- Goal of the exercise
Reproduce the data exactly and drop any pictures it holds.

- Stored data
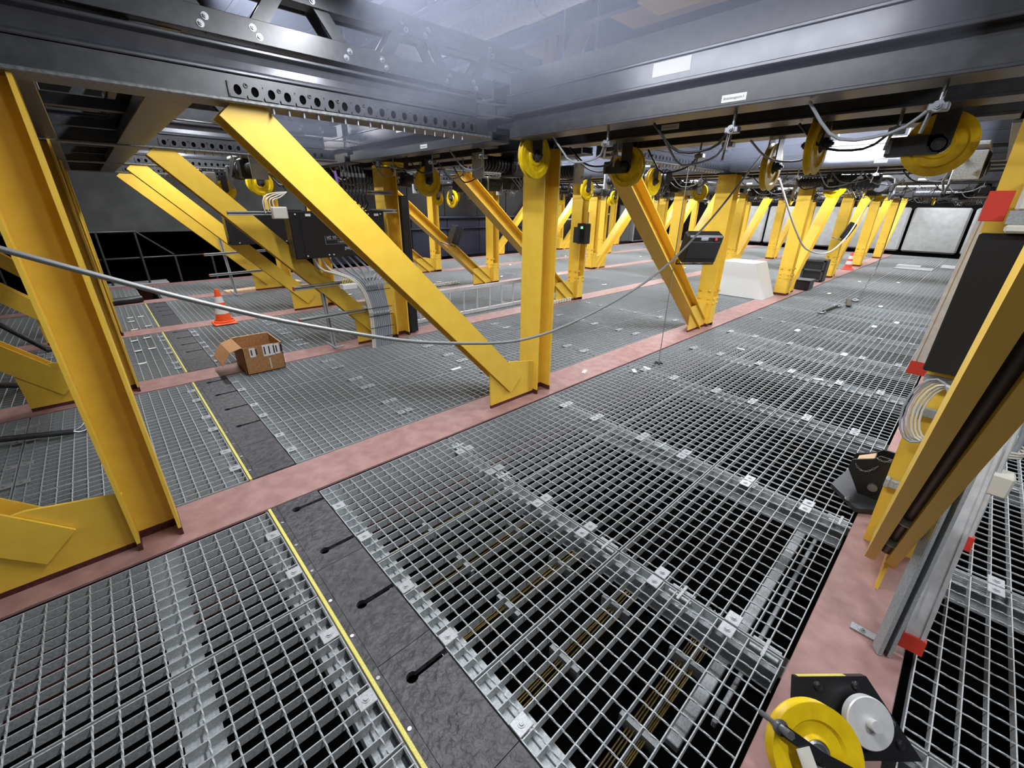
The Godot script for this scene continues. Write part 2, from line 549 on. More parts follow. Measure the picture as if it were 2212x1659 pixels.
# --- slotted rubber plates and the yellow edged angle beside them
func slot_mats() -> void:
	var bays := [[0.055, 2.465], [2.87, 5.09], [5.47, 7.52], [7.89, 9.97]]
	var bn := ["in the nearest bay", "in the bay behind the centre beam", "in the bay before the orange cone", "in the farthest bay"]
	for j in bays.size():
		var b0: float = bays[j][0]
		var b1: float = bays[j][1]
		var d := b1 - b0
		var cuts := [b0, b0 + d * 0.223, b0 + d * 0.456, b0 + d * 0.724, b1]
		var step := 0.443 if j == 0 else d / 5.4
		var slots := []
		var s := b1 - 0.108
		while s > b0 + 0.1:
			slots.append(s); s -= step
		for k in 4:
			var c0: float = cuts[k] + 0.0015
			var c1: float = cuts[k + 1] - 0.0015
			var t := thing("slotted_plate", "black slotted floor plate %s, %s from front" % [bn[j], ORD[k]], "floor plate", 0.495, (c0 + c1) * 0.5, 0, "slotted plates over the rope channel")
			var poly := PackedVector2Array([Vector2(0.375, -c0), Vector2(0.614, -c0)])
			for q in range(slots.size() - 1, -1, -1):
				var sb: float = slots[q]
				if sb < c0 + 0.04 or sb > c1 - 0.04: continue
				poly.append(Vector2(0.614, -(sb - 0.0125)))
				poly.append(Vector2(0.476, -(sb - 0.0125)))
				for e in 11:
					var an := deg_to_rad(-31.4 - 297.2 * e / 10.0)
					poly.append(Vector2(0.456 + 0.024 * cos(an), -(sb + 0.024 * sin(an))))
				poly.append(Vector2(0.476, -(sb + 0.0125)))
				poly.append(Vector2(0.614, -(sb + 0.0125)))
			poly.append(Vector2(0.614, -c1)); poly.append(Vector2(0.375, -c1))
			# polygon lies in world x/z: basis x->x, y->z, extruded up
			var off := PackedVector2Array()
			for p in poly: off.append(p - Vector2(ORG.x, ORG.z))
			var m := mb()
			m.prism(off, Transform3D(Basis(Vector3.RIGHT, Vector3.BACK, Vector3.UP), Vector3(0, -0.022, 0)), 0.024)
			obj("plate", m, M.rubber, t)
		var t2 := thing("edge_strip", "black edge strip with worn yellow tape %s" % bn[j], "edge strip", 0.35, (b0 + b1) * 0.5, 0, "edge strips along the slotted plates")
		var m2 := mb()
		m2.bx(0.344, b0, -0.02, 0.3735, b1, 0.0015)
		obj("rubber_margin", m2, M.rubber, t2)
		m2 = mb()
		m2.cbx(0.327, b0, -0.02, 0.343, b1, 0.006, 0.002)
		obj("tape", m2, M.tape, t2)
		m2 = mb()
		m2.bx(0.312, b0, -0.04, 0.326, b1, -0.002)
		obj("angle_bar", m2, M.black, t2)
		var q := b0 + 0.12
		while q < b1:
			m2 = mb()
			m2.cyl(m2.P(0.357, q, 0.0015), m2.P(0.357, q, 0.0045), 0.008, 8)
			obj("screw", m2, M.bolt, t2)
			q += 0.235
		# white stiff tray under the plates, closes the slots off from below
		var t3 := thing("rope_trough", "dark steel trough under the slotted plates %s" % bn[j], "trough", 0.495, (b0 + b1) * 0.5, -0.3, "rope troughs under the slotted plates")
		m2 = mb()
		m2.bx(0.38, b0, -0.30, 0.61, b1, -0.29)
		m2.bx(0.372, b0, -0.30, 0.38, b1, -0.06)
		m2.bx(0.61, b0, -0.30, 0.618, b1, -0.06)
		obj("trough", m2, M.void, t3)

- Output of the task
The Godot script for this scene continues. Write part 2, from line 549 on. More parts follow. Measure the picture as if it were 2212x1659 pixels.
# --- slotted rubber plates and the yellow edged angle beside them
func slot_mats() -> void:
	var bays := [[0.055, 2.465], [2.87, 5.09], [5.47, 7.52], [7.89, 9.97]]
	var bn := ["in the nearest bay", "in the bay behind the centre beam", "in the bay before the orange cone", "in the farthest bay"]
	for j in bays.size():
		var b0: float = bays[j][0]
		var b1: float = bays[j][1]
		var d := b1 - b0
		var cuts := [b0, b0 + d * 0.223, b0 + d * 0.456, b0 + d * 0.724, b1]
		var step := 0.443 if j == 0 else d / 5.4
		var slots := []
		var s := b1 - 0.108
		while s > b0 + 0.1:
			slots.append(s); s -= step
		for k in 4:
			var c0: float = cuts[k] + 0.0015
			var c1: float = cuts[k + 1] - 0.0015
			var t := thing("slotted_plate", "black slotted floor plate %s, %s from front" % [bn[j], ORD[k]], "floor plate", 0.495, (c0 + c1) * 0.5, 0, "slotted plates over the rope channel")
			var poly := PackedVector2Array([Vector2(0.375, -c0), Vector2(0.614, -c0)])
			for q in range(slots.size() - 1, -1, -1):
				var sb: float = slots[q]
				if sb < c0 + 0.04 or sb > c1 - 0.04: continue
				poly.append(Vector2(0.614, -(sb - 0.0125)))
				poly.append(Vector2(0.476, -(sb - 0.0125)))
				for e in 11:
					var an := deg_to_rad(-31.4 - 297.2 * e / 10.0)
					poly.append(Vector2(0.456 + 0.024 * cos(an), -(sb + 0.024 * sin(an))))
				poly.append(Vector2(0.476, -(sb + 0.0125)))
				poly.append(Vector2(0.614, -(sb + 0.0125)))
			poly.append(Vector2(0.614, -c1)); poly.append(Vector2(0.375, -c1))
			# polygon lies in world x/z: basis x->x, y->z, extruded up
			var off := PackedVector2Array()
			for p in poly: off.append(p - Vector2(ORG.x, ORG.z))
			var m := mb()
			m.prism(off, Transform3D(Basis(Vector3.RIGHT, Vector3.BACK, Vector3.UP), Vector3(0, -0.022, 0)), 0.024)
			obj("plate", m, M.rubber, t)
		var t2 := thing("edge_strip", "black edge strip with worn yellow tape %s" % bn[j], "edge strip", 0.35, (b0 + b1) * 0.5, 0, "edge strips along the slotted plates")
		var m2 := mb()
		m2.bx(0.344, b0, -0.02, 0.3735, b1, 0.0015)
		obj("rubber_margin", m2, M.rubber, t2)
		m2 = mb()
		m2.cbx(0.327, b0, -0.02, 0.343, b1, 0.006, 0.002)
		obj("tape", m2, M.tape, t2)
		m2 = mb()
		m2.bx(0.312, b0, -0.04, 0.326, b1, -0.002)
		obj("angle_bar", m2, M.black, t2)
		var q := b0 + 0.12
		while q < b1:
			m2 = mb()
			m2.cyl(m2.P(0.357, q, 0.0015), m2.P(0.357, q, 0.0045), 0.008, 8)
			obj("screw", m2, M.bolt, t2)
			q += 0.235
		# white stiff tray under the plates, closes the slots off from below
		var t3 := thing("rope_trough", "dark steel trough under the slotted plates %s" % bn[j], "trough", 0.495, (b0 + b1) * 0.5, -0.3, "rope troughs under the slotted plates")
		m2 = mb()
		m2.bx(0.38, b0, -0.30, 0.61, b1, -0.29)
		m2.bx(0.372, b0, -0.30, 0.38, b1, -0.06)
		m2.bx(0.61, b0, -0.30, 0.618, b1, -0.06)
		obj("trough", m2, M.void, t3)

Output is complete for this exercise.